**Data section**
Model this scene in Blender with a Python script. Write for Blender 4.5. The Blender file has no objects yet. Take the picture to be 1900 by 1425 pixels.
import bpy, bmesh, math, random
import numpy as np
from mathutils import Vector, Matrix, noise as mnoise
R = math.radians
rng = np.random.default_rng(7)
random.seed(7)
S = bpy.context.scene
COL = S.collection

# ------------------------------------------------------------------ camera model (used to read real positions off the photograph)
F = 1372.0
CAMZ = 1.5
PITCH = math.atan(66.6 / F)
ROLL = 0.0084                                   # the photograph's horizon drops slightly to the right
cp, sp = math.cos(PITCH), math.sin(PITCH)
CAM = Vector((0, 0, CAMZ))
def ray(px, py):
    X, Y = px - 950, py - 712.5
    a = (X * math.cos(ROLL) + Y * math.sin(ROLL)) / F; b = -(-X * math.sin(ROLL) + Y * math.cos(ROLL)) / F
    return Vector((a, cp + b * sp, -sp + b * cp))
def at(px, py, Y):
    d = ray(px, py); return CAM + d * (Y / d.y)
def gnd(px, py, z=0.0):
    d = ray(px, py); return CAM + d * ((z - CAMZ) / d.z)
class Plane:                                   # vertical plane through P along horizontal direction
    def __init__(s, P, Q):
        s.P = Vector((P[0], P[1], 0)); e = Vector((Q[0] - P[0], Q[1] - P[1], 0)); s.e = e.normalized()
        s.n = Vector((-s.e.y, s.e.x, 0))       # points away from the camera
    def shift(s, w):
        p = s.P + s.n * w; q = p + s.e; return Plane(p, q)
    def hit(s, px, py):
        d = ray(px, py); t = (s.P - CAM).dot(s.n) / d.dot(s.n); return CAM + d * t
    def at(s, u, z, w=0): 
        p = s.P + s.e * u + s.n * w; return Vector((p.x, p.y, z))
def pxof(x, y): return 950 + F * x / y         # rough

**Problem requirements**
Write down again the exact lines running from the beginning of the data to the line containing "COL = S.collection", with both ends included.

**Output of the task**
Model this scene in Blender with a Python script. Write for Blender 4.5. The Blender file has no objects yet. Take the picture to be 1900 by 1425 pixels.
import bpy, bmesh, math, random
import numpy as np
from mathutils import Vector, Matrix, noise as mnoise
R = math.radians
rng = np.random.default_rng(7)
random.seed(7)
S = bpy.context.scene
COL = S.collection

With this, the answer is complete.